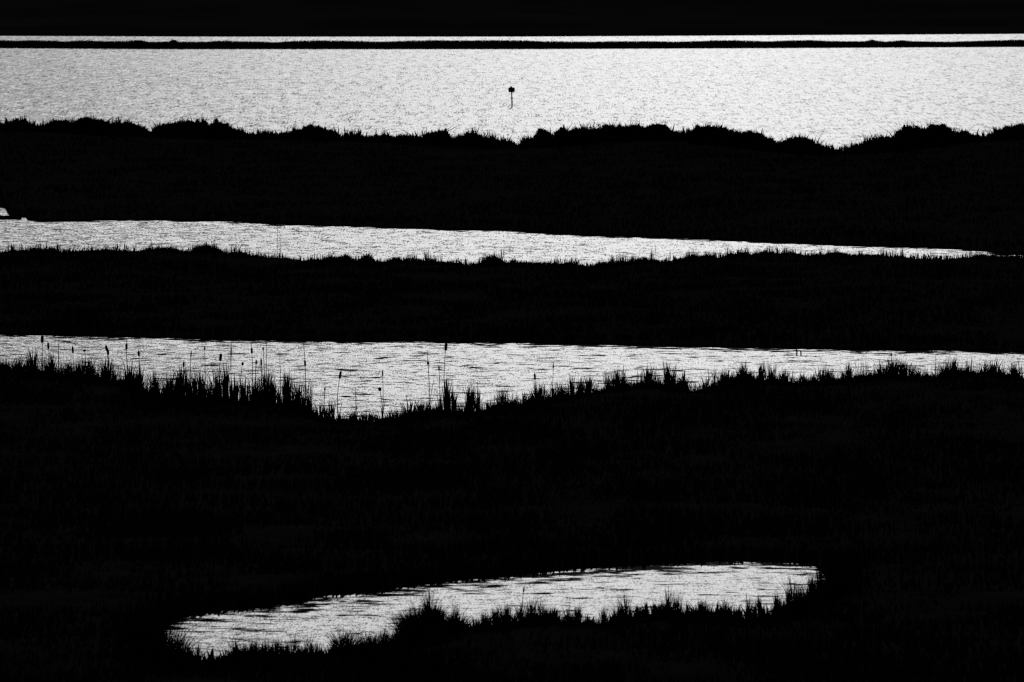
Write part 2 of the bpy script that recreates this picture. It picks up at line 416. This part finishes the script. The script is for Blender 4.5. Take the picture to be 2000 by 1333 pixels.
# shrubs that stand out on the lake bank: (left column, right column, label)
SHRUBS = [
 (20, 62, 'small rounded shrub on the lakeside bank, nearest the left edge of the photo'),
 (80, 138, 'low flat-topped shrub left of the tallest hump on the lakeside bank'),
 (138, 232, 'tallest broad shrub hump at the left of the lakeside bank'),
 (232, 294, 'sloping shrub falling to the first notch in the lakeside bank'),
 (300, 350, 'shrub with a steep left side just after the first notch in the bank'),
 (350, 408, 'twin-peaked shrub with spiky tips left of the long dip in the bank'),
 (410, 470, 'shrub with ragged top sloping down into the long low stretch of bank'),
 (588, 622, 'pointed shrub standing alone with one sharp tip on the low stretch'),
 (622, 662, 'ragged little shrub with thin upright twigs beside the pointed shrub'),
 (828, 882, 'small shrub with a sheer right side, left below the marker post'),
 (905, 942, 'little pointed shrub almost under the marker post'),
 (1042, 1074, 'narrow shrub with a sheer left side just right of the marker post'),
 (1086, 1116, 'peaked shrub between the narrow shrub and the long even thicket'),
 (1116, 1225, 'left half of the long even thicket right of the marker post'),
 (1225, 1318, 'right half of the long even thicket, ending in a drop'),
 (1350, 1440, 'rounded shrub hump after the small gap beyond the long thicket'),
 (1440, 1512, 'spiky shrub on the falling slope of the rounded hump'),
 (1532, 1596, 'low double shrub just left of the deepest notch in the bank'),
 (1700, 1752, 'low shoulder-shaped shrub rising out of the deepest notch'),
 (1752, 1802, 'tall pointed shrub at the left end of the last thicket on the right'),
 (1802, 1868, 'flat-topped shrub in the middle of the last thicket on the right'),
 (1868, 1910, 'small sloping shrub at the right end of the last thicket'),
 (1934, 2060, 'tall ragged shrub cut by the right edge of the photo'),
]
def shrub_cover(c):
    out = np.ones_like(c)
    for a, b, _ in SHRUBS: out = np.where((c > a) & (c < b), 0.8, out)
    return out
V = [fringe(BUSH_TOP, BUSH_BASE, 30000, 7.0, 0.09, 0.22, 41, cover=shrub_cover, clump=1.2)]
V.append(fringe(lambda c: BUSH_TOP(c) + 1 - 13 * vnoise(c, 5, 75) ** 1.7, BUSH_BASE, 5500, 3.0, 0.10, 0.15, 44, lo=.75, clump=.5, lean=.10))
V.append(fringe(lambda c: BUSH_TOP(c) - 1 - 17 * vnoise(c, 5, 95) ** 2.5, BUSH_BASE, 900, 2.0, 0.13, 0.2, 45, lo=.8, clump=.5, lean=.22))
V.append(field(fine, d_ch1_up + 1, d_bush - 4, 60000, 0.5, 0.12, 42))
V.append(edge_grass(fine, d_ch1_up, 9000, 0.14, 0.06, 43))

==

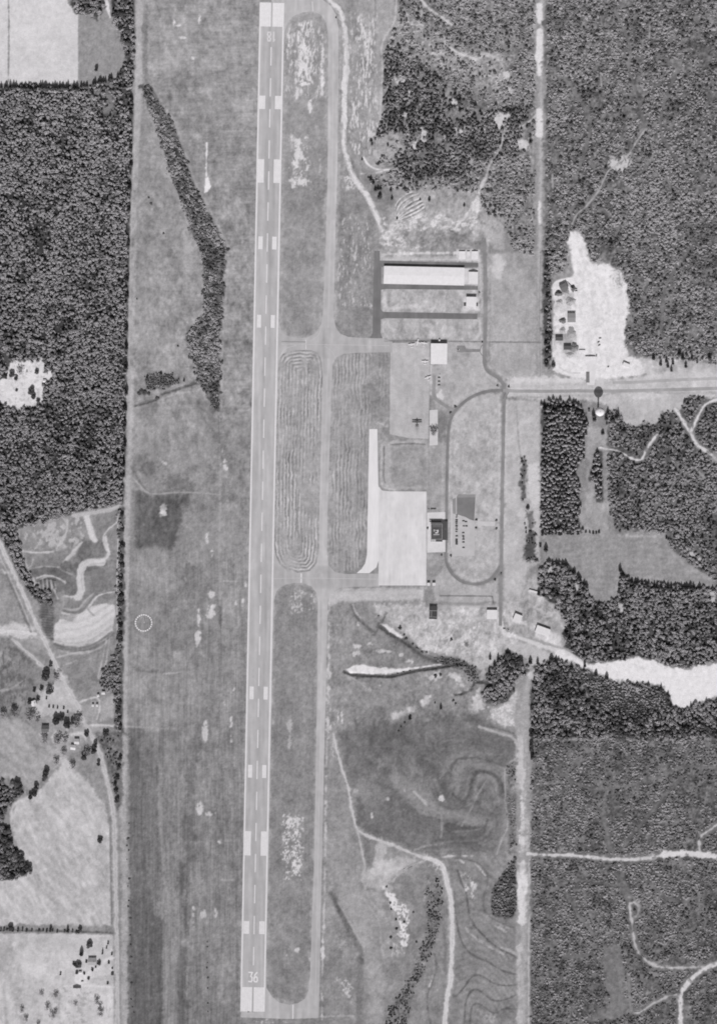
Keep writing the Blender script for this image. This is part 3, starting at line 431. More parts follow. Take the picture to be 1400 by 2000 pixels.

* [STATED PROBLEM]: Look through the data above. Copy every line with the string "picture" in it.

* [EXERCISE RESULT]:
Write part 2 of the bpy script that recreates this picture. It picks up at line 416. This part finishes the script. The script is for Blender 4.5. Take the picture to be 2000 by 1333 pixels.
Keep writing the Blender script for this image. This is part 3, starting at line 431. More parts follow. Take the picture to be 1400 by 2000 pixels.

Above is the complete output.